Copy the data exactly; pictures stay out of the copy.

·····

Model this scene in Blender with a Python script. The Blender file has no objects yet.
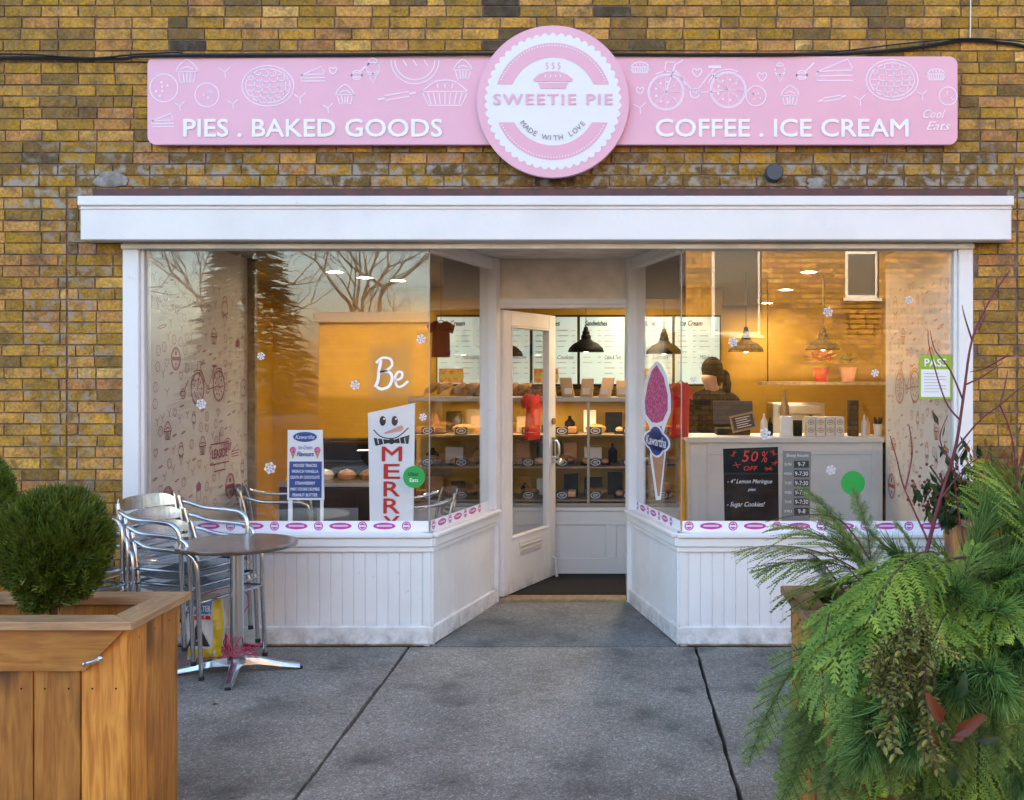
import bpy, bmesh, math, random
from mathutils import Vector, Matrix, noise
R = random.Random(7)
rad = math.radians
scene = bpy.context.scene
COL = scene.collection
F = 1050.0; CY = -6.18; CZ = 1.61; VX = 615.0; VY = 373.0
def S(y): return F / (y - CY)                      # pixels per metre at depth y, used only to read sizes off the photograph
def X(px, y=0.0): return (px - VX) / S(y)
def Z(py, y=0.0): return CZ - (py - VY) / S(y)

# ------------------------------------------------------------------ materials
def mat(name, col, rough=.55, metal=0., col2=None, scale=6., stretch=(1,1,1), bump=0., bscale=None, rnd=0., spec=.5,
        emit=None, estr=0., detail=5., lo=.35, hi=.65, trans=0., dark=None, dscale=2., sheen=0., dlo=.52, dhi=.78):
    m = bpy.data.materials.new(name); m.use_nodes = True
    nt = m.node_tree; N = nt.nodes; L = nt.links
    b = N['Principled BSDF']
    b.inputs['Roughness'].default_value = rough; b.inputs['Metallic'].default_value = metal
    b.inputs['Specular IOR Level'].default_value = spec
    tc = N.new('ShaderNodeTexCoord'); mp = N.new('ShaderNodeMapping'); mp.inputs['Scale'].default_value = stretch
    L.new(tc.outputs['Object'], mp.inputs['Vector'])
    rgb = N.new('ShaderNodeRGB'); rgb.outputs[0].default_value = (*col, 1); cur = rgb.outputs[0]
    at = None
    if rnd:
        at = N.new('ShaderNodeAttribute'); at.attribute_name = 'rnd'
    if col2:
        no = N.new('ShaderNodeTexNoise'); no.inputs['Scale'].default_value = scale; no.inputs['Detail'].default_value = detail
        v = mp.outputs[0]
        if rnd:
            ad = N.new('ShaderNodeVectorMath'); ad.operation = 'MULTIPLY_ADD'
            cx = N.new('ShaderNodeCombineXYZ')
            for k in range(3): L.new(at.outputs['Fac'], cx.inputs[k])
            L.new(cx.outputs[0], ad.inputs[0]); ad.inputs[1].default_value = (7, 5, 9); L.new(mp.outputs[0], ad.inputs[2]); v = ad.outputs[0]
        L.new(v, no.inputs['Vector'])
        mr = N.new('ShaderNodeMapRange'); mr.inputs[1].default_value = lo; mr.inputs[2].default_value = hi
        L.new(no.outputs['Fac'], mr.inputs[0])
        mx = N.new('ShaderNodeMix'); mx.data_type = 'RGBA'
        L.new(mr.outputs[0], mx.inputs[0]); L.new(cur, mx.inputs[6]); mx.inputs[7].default_value = (*col2, 1); cur = mx.outputs[2]
    if dark:
        no2 = N.new('ShaderNodeTexNoise'); no2.inputs['Scale'].default_value = dscale; no2.inputs['Detail'].default_value = 8; no2.inputs['Roughness'].default_value = .65
        L.new(tc.outputs['Object'], no2.inputs['Vector'])
        mr2 = N.new('ShaderNodeMapRange'); mr2.inputs[1].default_value = dlo; mr2.inputs[2].default_value = dhi
        L.new(no2.outputs['Fac'], mr2.inputs[0])
        mx2 = N.new('ShaderNodeMix'); mx2.data_type = 'RGBA'
        L.new(mr2.outputs[0], mx2.inputs[0]); L.new(cur, mx2.inputs[6]); mx2.inputs[7].default_value = (*dark, 1); cur = mx2.outputs[2]
    if rnd:
        mr = N.new('ShaderNodeMapRange'); mr.inputs[3].default_value = 1 - rnd; mr.inputs[4].default_value = 1 + rnd
        L.new(at.outputs['Fac'], mr.inputs[0])
        hs = N.new('ShaderNodeHueSaturation'); L.new(mr.outputs[0], hs.inputs['Value']); L.new(cur, hs.inputs['Color']); cur = hs.outputs[0]
    L.new(cur, b.inputs['Base Color'])
    if bump:
        no = N.new('ShaderNodeTexNoise'); no.inputs['Scale'].default_value = bscale or scale; no.inputs['Detail'].default_value = 6
        L.new(mp.outputs[0], no.inputs['Vector'])
        bp = N.new('ShaderNodeBump'); bp.inputs['Strength'].default_value = bump; bp.inputs['Distance'].default_value = .01
        L.new(no.outputs['Fac'], bp.inputs['Height']); L.new(bp.outputs[0], b.inputs['Normal'])
    if emit:
        b.inputs['Emission Color'].default_value = (*emit, 1); b.inputs['Emission Strength'].default_value = estr
    if trans:
        b.inputs['Subsurface Weight'].default_value = trans; b.inputs['Subsurface Radius'].default_value = (.01, .01, .005)
    return m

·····

» **RESPONSE TO THE EXERCISE**:
Model this scene in Blender with a Python script. The Blender file has no objects yet.
import bpy, bmesh, math, random
from mathutils import Vector, Matrix, noise
R = random.Random(7)
rad = math.radians
scene = bpy.context.scene
COL = scene.collection
F = 1050.0; CY = -6.18; CZ = 1.61; VX = 615.0; VY = 373.0
def S(y): return F / (y - CY)                      # pixels per metre at depth y, used only to read sizes off the photograph
def X(px, y=0.0): return (px - VX) / S(y)
def Z(py, y=0.0): return CZ - (py - VY) / S(y)

# ------------------------------------------------------------------ materials
def mat(name, col, rough=.55, metal=0., col2=None, scale=6., stretch=(1,1,1), bump=0., bscale=None, rnd=0., spec=.5,
        emit=None, estr=0., detail=5., lo=.35, hi=.65, trans=0., dark=None, dscale=2., sheen=0., dlo=.52, dhi=.78):
    m = bpy.data.materials.new(name); m.use_nodes = True
    nt = m.node_tree; N = nt.nodes; L = nt.links
    b = N['Principled BSDF']
    b.inputs['Roughness'].default_value = rough; b.inputs['Metallic'].default_value = metal
    b.inputs['Specular IOR Level'].default_value = spec
    tc = N.new('ShaderNodeTexCoord'); mp = N.new('ShaderNodeMapping'); mp.inputs['Scale'].default_value = stretch
    L.new(tc.outputs['Object'], mp.inputs['Vector'])
    rgb = N.new('ShaderNodeRGB'); rgb.outputs[0].default_value = (*col, 1); cur = rgb.outputs[0]
    at = None
    if rnd:
        at = N.new('ShaderNodeAttribute'); at.attribute_name = 'rnd'
    if col2:
        no = N.new('ShaderNodeTexNoise'); no.inputs['Scale'].default_value = scale; no.inputs['Detail'].default_value = detail
        v = mp.outputs[0]
        if rnd:
            ad = N.new('ShaderNodeVectorMath'); ad.operation = 'MULTIPLY_ADD'
            cx = N.new('ShaderNodeCombineXYZ')
            for k in range(3): L.new(at.outputs['Fac'], cx.inputs[k])
            L.new(cx.outputs[0], ad.inputs[0]); ad.inputs[1].default_value = (7, 5, 9); L.new(mp.outputs[0], ad.inputs[2]); v = ad.outputs[0]
        L.new(v, no.inputs['Vector'])
        mr = N.new('ShaderNodeMapRange'); mr.inputs[1].default_value = lo; mr.inputs[2].default_value = hi
        L.new(no.outputs['Fac'], mr.inputs[0])
        mx = N.new('ShaderNodeMix'); mx.data_type = 'RGBA'
        L.new(mr.outputs[0], mx.inputs[0]); L.new(cur, mx.inputs[6]); mx.inputs[7].default_value = (*col2, 1); cur = mx.outputs[2]
    if dark:
        no2 = N.new('ShaderNodeTexNoise'); no2.inputs['Scale'].default_value = dscale; no2.inputs['Detail'].default_value = 8; no2.inputs['Roughness'].default_value = .65
        L.new(tc.outputs['Object'], no2.inputs['Vector'])
        mr2 = N.new('ShaderNodeMapRange'); mr2.inputs[1].default_value = dlo; mr2.inputs[2].default_value = dhi
        L.new(no2.outputs['Fac'], mr2.inputs[0])
        mx2 = N.new('ShaderNodeMix'); mx2.data_type = 'RGBA'
        L.new(mr2.outputs[0], mx2.inputs[0]); L.new(cur, mx2.inputs[6]); mx2.inputs[7].default_value = (*dark, 1); cur = mx2.outputs[2]
    if rnd:
        mr = N.new('ShaderNodeMapRange'); mr.inputs[3].default_value = 1 - rnd; mr.inputs[4].default_value = 1 + rnd
        L.new(at.outputs['Fac'], mr.inputs[0])
        hs = N.new('ShaderNodeHueSaturation'); L.new(mr.outputs[0], hs.inputs['Value']); L.new(cur, hs.inputs['Color']); cur = hs.outputs[0]
    L.new(cur, b.inputs['Base Color'])
    if bump:
        no = N.new('ShaderNodeTexNoise'); no.inputs['Scale'].default_value = bscale or scale; no.inputs['Detail'].default_value = 6
        L.new(mp.outputs[0], no.inputs['Vector'])
        bp = N.new('ShaderNodeBump'); bp.inputs['Strength'].default_value = bump; bp.inputs['Distance'].default_value = .01
        L.new(no.outputs['Fac'], bp.inputs['Height']); L.new(bp.outputs[0], b.inputs['Normal'])
    if emit:
        b.inputs['Emission Color'].default_value = (*emit, 1); b.inputs['Emission Strength'].default_value = estr
    if trans:
        b.inputs['Subsurface Weight'].default_value = trans; b.inputs['Subsurface Radius'].default_value = (.01, .01, .005)
    return m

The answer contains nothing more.